There was no dispute that at the time of the plea, Balde was not informed – because it was not then the law – that the government would be required to prove that he knew he was in the country illegally or unlawfully.  Moreover, nothing in the record would establish that Balde was aware of his illegal immigration status at the time that he possessed the firearm, and the district court did not assert that it had drawn any such conclusion based on the record.  And even though at the time Balde entered his plea the law did not require that he be aware of his immigration status, the judicial interpretation of a statute establishes what a statute meant both after and before the decision, meaning that in evaluating Balde’s claim of error the Court must look to the law as expressed by the Supreme Court in Rehaif. 

Therefore, with respect to the first prong of the plain error analysis, the Court concluded that the district court had committed error in connection with the plea proceedings.  Moreover, the Court found that the error was plain because at the time of the appeal, Rehaif providing binding Supreme Court precedent requiring the government to establish that the defendant knew that he was in the country illegally or unlawfully.

With respect to the third prong, the Court found that the error affected Balde’s substantial rights because there was a “reasonable probability” that but for that error, Balde may not have pled guilty.  The nature of Balde’s immigration status at the time that he was arrested was complicated and an issue Balde vigorously contested.  Balde insisted that he believed he had been paroled at the time of his release and therefore had lawful status.  There were sufficient facts in the record to establish a reasonable probability that Balde would not have pled guilty had he known that the government would have to prove beyond a reasonable doubt that he knew he was in the country illegally or unlawfully.

Finally, the Court easily concluded that a failure to correct the error would “seriously affect[] the fairness, integrity or public reputation of judicial proceedings,” given the real possibility that Balde was allowed to plead guilty to an offense he did not commit.  The Court therefore vacated Balde’s conviction and remanded to the district court for further proceedings.

Commentary

As with the Court’s recent decision in United States v.
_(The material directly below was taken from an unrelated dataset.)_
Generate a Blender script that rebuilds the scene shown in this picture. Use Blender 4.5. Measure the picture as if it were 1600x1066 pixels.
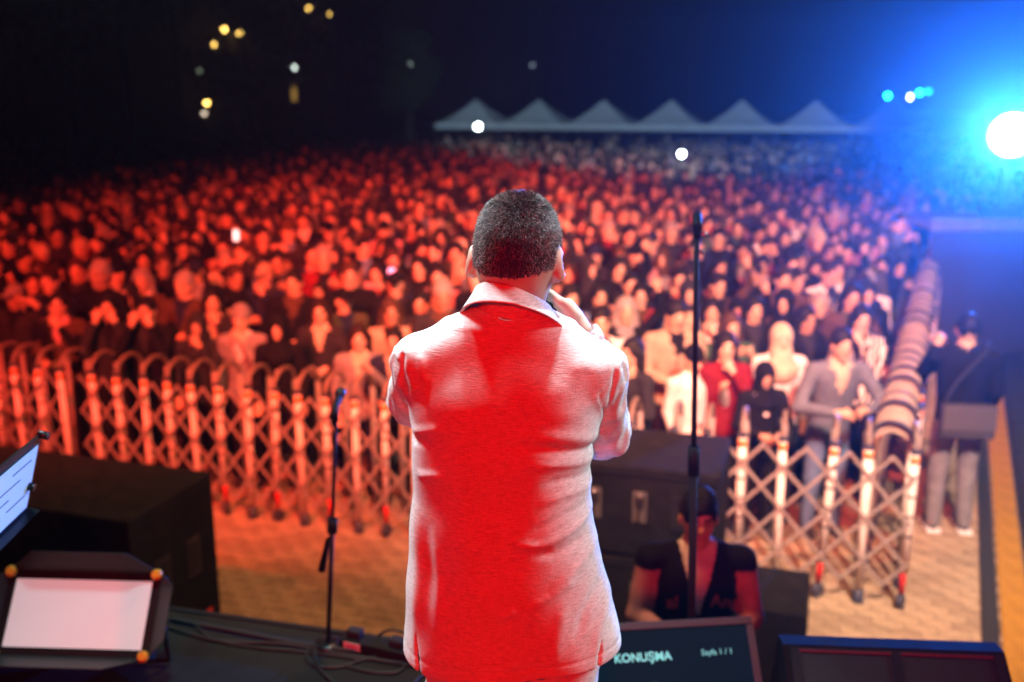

Murphy, we are again reminded of the seriousness with which courts treat the strictures of Rule 11.  Although guilty pleas will be disturbed by appellate courts infrequently, the premise of a knowing and voluntary plea is that the defendant is apprised of the essential elements of the offense to which he or she is pleading guilty.  One could easily imagine a situation in which this particular change in the law does not upset a conviction because evidence that the defendant knew he or she was in the country illegally can be readily located in the record.  Here, however, the Court was presented with a situation in which the defendant’s immigration status was a contentious and complex legal issue, and where the only evidence in the record on Balde’s mens rea suggested that he believed he had lawful status at the time of his arrest.  Under these circumstances, the Court concluded that it would be an injustice to allow the original guilty plea to stand.

It is also interesting to consider the impact of Rehaif in pending appeals.  There may be other appeals in which the defendant’s status—illegal presence in the United States or status as a person with a prior felony—may be obvious to the defendant from the facts presented, and in those cases, the defendant may find it difficult to prove plain error.  There also may be cases in which the defendant has stipulated to the necessary facts (such as at a felon-in-possession trial) and therefore may have waived the right to present an argument under Rehaif.  Whatever the particular circumstances, every defendant whose Section 922(g) proceeding remains alive should be making some variant of a Rehaif argument.  Some such appeals, like Balde’s, will no doubt be successful.  In addition, given the suggestion in Justice Alito’s dissent that this decision applies to defendants whose convictions are final and no longer on direct appeal, we should expect to see many Rehaif arguments presented over the next year.